4. The dual-cylinder two-stage variable capacity compressor of claim 3, wherein when the gas exchange slider is at the first connecting position, the gas exchange slider separates the first suction section from the second suction section, and the first exhaust channel is connected to the second suction section through the first gas transit channel.

5. The dual-cylinder two-stage variable capacity compressor of claim 4, wherein the first exhaust channel is connected to the second suction section through a first gas connection channel provided on the second cylinder and the first gas transit channel.

6. The dual-cylinder two-stage variable capacity compressor of claim 5, wherein the second cylinder is provided with a second gas connection channel, when the gas exchange slider is at the second connecting position, two ends of the second gas transit channel are respectively connected to an end of the first gas connection channel and an end of the second gas connection channel, another end of the second gas connection channel is connected to the second exhaust channel, and another end of the first gas connection channel is connected to the first exhaust channel.

7. The variable capacity compressor of claim 6, wherein an angle between a. projection of the first gas connection channel on a cross section of the second cylinder and that of the second gas connection channel is α, and the range of αis 0°<α<90°.

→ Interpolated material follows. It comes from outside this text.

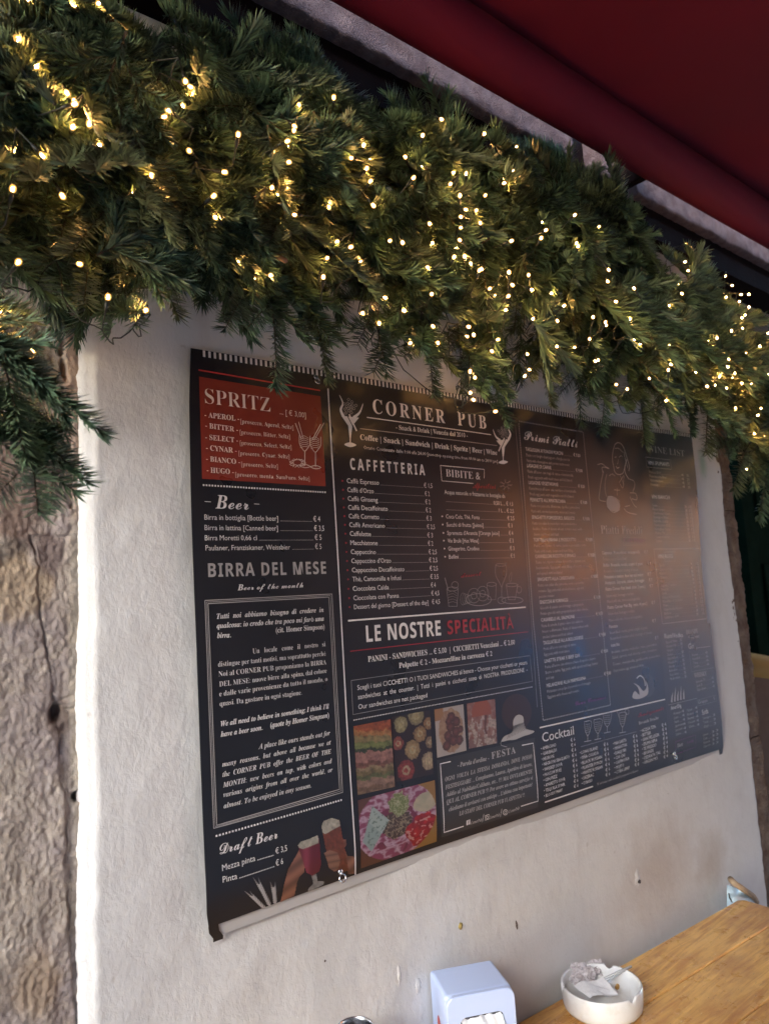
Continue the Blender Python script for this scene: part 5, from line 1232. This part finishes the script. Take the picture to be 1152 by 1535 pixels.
# ashtray: white glazed bowl with three notches, tissue, paper, stick, butt
ac = Vector((1.238, .913, ZTAB+.001)); ash = empty('ashtray', ac); tag(ash, 'round white ceramic ashtray on the table holding crumpled tissue and a butt', 'ashtray')
M_CER = NT('white_glaze'); M_CER.base(M_CER.mix(M_CER.ramp(M_CER.noise(M_CER.coord(), 40, 4, .6), [(.5, 0.), (.8, .5)]), (.70, .70, .685), (.50, .46, .38))).rough(.18); M_CER.b.inputs['Coat Weight'].default_value = .5; M_CER = M_CER.m
R_ = .0745; H_ = .0455
prof = [(.0001, .0015), (.062, .0), (.0685, .0025), (.0722, .008), (R_-.001, .016), (R_, .030), (R_, H_-.002), (R_-.0012, H_), (R_-.0042, H_), (R_-.0055, H_-.0015), (R_-.0065, .030), (R_-.010, .014), (R_-.020, .008), (.030, .0068), (.0001, .0065)]
n = 120; V, Fc = lathe(prof, n)
VV = []
for idx, (x_, y_, z_) in enumerate(V):
    a = math.degrees(math.atan2(y_, x_)); r_ = math.hypot(x_, y_)
    if r_ > R_-.02 and z_ > .03:
        for na in (-98, 22, 142):
            d_ = abs((a-na+180) % 360-180)
            if d_ < 6: z_ -= .0075*math.cos(d_/6*math.pi/2)**.6
    VV.append((x_, y_, z_))
mesh_obj('bowl', pyd('bowl', VV, Fc, True), M_CER, ash)
def crumple(name, c0, sx, sy, sz, seed, mat, fold=1.0):
    bm = bmesh.new(); bmesh.ops.create_icosphere(bm, subdivisions=4, radius=1)
    for v_ in bm.verts:
        p = v_.co.copy(); r_ = 1+fold*(.45*abs(noise.noise(p*1.8+Vector((seed, 0, 0))))+.30*abs(noise.noise(p*4+Vector((0, seed, 0))))+.12*noise.noise(p*9))-.3*fold
        v_.co = Vector((p.x*r_*sx, p.y*r_*sy, max(-.4, p.z)*r_*sz))
    o = bm_obj(name, bm, mat, None, False); o.location = c0; return o
pt = at_z(872, 1462, EYE-.768); pt2 = at_z(893, 1452, EYE-.768)
tis = crumple('crumpled_tissue', pt, .032, .030, .020, 3, worn('used_tissue', (.42, .37, .37), (.66, .63, .64), 60, .9, .001, 120)); tag(tis, 'crumpled greyish tissue filling the left side of the ashtray', 'tissue')
tis2 = crumple('crumpled_tissue', pt2, .024, .020, .016, 8, bpy.data.materials['used_tissue']); tag(tis2, 'smaller wad of brownish tissue at the back of the ashtray', 'tissue')
V = []; nu, nv = 12, 10
for i in range(nu):
    for j in range(nv): u, w = i/(nu-1), j/(nv-1); C4 = [at_z(858, 1478, EYE-.758), at_z(903, 1464, EYE-.754), at_z(926, 1490, EYE-.760), at_z(884, 1496, EYE-.757)]; q = (C4[0]*(1-u)+C4[1]*u)*(1-w)+(C4[3]*(1-u)+C4[2]*u)*w; V.append((q.x-ac.x, q.y-ac.y, q.z-ac.z+.003*math.sin(u*6)+.003*noise3(u, w, 3, 4, 2)))
V = np.array(V); pap = mesh_obj('torn_paper', np_mesh('torn_paper', np.concatenate([V, V-np.array([0, 0, .0006])]), np.concatenate([grid_faces(nu, nv), grid_faces(nu, nv)[:, ::-1]+len(V)])), M_PAPER); pap.location = ac; tag(pap, 'torn white paper scrap lying across the front of the ashtray', 'paper')
st = empty('plastic_stirrer', ac); tag(st, 'clear plastic stirrer lying across the ashtray rim', 'stirrer')
s0, s1 = at_z(900, 1470, EYE-.762)-ac, at_z(946, 1449, EYE-.750)-ac; M_CLR = simple('clear_plastic', (.50, .51, .51), .2)
tube('stick', [s0, s0.lerp(s1, .5)+Vector((0, 0, .001)), s1], .0022, M_CLR, st, 8)
tube('stick', [s0+Vector((.010, -.006, -.004)), s0.lerp(s1, .5)+Vector((.004, -.003, -.001)), s1+Vector((0, 0, -.001))], .0016, M_CLR, st, 8)
bt_ = empty('cigarette_butt', at_z(924, 1481, EYE-.785), (0, .1, .4)); tag(bt_, 'stubbed tan cigarette butt lying in the ashtray', 'cigarette')
tube('filter', [(0, 0, 0), (.018, 0, 0)], .004, simple('tan_filter', (.40, .22, .06), .8), bt_, 10); tube('burnt_end', [(.0182, 0, 0), (.025, .001, -.001)], .0038, simple('ash', (.08, .07, .065), .9), bt_, 10)

# open tin at lower left, only its rim in view
tc = at(532, 1541, .93); tin = empty('metal_tin', (tc.x, tc.y, ZTAB+.001)); tag(tin, 'open round steel tin with its bright rim just showing left of the napkin holder', 'tin')
hT = tc.z-ZTAB;  V, Fc = lathe([(.0001, .001), (.036, .001), (.0375, .004), (.037, .02), (.037, hT-.006), (.0388, hT-.004), (.0395, hT-.001), (.0385, hT+.001), (.0370, hT), (.0360, hT-.004), (.0360, .01), (.0001, .008)], 48)
V = [(x_*.68, y_*.68, z_) for x_, y_, z_ in V]; mesh_obj('body', pyd('body', V, Fc, True), M_STEEL, tin)
crumple_t = crumple('contents', Vector((0, 0, hT-.03)), .020, .020, .012, 5, M_HOLE, .5); crumple_t.parent = tin

# pale blue crushed packet wedged behind the far corner of the table
pk = empty('crushed_packet', at(1112, 1345, .985)); tag(pk, 'pale blue crushed drinks packet with a tan torn rim wedged behind the table corner', 'packet')
a0 = at(1112, 1345, .985)
def rel(px, py, Y): return at(px, py, Y)-a0
V = []; nu, nv = 20, 12
for i in range(nu):
    for j in range(nv):
        u, w = i/(nu-1), j/(nv-1)
        px = 1089+u*44; yt = 1327+u*u*22+2*math.sin(u*5); py = yt+(1366-yt)*w
        V.append(rel(px, py, .990-.045*math.sin(math.pi*(.1+.8*u))*math.sin(.5+1.5*w)+.004*noise3(u, w, 0, 4, 3)))
mesh_obj('packet_body', np_mesh('packet_body', np.array(V), grid_faces(nu, nv)[:, ::-1]), NT('pale_blue_foil').base((.50, .64, .72)).rough(.35).m, pk)
tube('torn_rim', [rel(1094, 1318, .975), rel(1101, 1325, .955), rel(1110, 1331, .945), rel(1120, 1338, .95), rel(1128, 1344, .965), rel(1133, 1352, .98)], .0075, worn('tan_card', (.30, .20, .12), (.46, .34, .22), 60, .7), pk, 8)
tube('dark_fold', [rel(1092, 1340, .957), rel(1093, 1346, .948), rel(1097, 1353, .940)], .0018, M_BLACK, pk, 6)

# padded tan high chair inside the doorway, seen beyond the jamb
cc = at(1150, 1000, 1.42); ch = empty('high_chair', (cc.x, cc.y, 0)); tag(ch, 'tan padded high chair standing in the doorway beyond the brown stone jamb', 'chair')
M_TAN = worn('tan_leather', (.75, .45, .14), (.62, .36, .10), 14, .4, .001, 60); M_BRN = worn('brown_leather', (.30, .19, .13), (.38, .25, .18), 12, .5, .001, 60)
zt_ = cc.z+.02
V = []; nu, nv = 26, 22
for i in range(nu):
    for j in range(nv):
        a, s = math.pi*(-.62+1.24*i/(nu-1)), j/(nv-1); r_ = .22+.03*math.sin(math.pi*s)
        zz_ = zt_+.02-.30*(.235*math.sin(a)+.235); V.append((r_*math.sin(a), -r_*math.cos(a)*.8+.1, zz_-s*.60))
mesh_obj('backrest', np_mesh('backrest', np.array(V), grid_faces(nu, nv)), M_BRN, ch).modifiers.new('s', 'SOLIDIFY').thickness = .04
tube('top_roll', [(.235*math.sin(a), -.235*math.cos(a)*.8+.1, zt_+.02-.30*(.235*math.sin(a)+.235)) for a in np.linspace(-.62*math.pi, .62*math.pi, 24)], .052, M_TAN, ch, 12)
bm = bmesh.new(); rbox(bm, 0, .08, zt_-.62, .42, .40, .09, .03, 3); bm_obj('seat', bm, M_BRN, ch, True)
for sx in (-1, 1):
    for sy in (-1, 1): tube('leg', [(sx*.16, .08+sy*.15, zt_-.66), (sx*.20, .08+sy*.19, 0)], .015, M_BLACK, ch, 8)
tube('footrest', [(.19, -.08, .3), (-.19, -.08, .3), (-.19, .24, .3), (.19, .24, .3)], .010, M_BLACK, ch, 8, True)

8. The dual-cylinder two-stage variable capacity compressor of claim 3, wherein the first suction section comprises a first suction part and a second suction part, when the gas exchange slider is at the second connecting position, the first suction part is connected to the second suction section.

9. The dual-cylinder two-stage variable capacity compressor of claim 8, wherein the second suction part is a bypass pipe.

10. The dual-cylinder two-stage variable capacity compressor of claim 3, wherein the first exhaust channel and the second exhaust channel are both parallel to a thickness direction of the first cylinder, and an end of the first exhaust channel and an end of the second exhaust channel are both located in a cylinder wall of the second cylinder.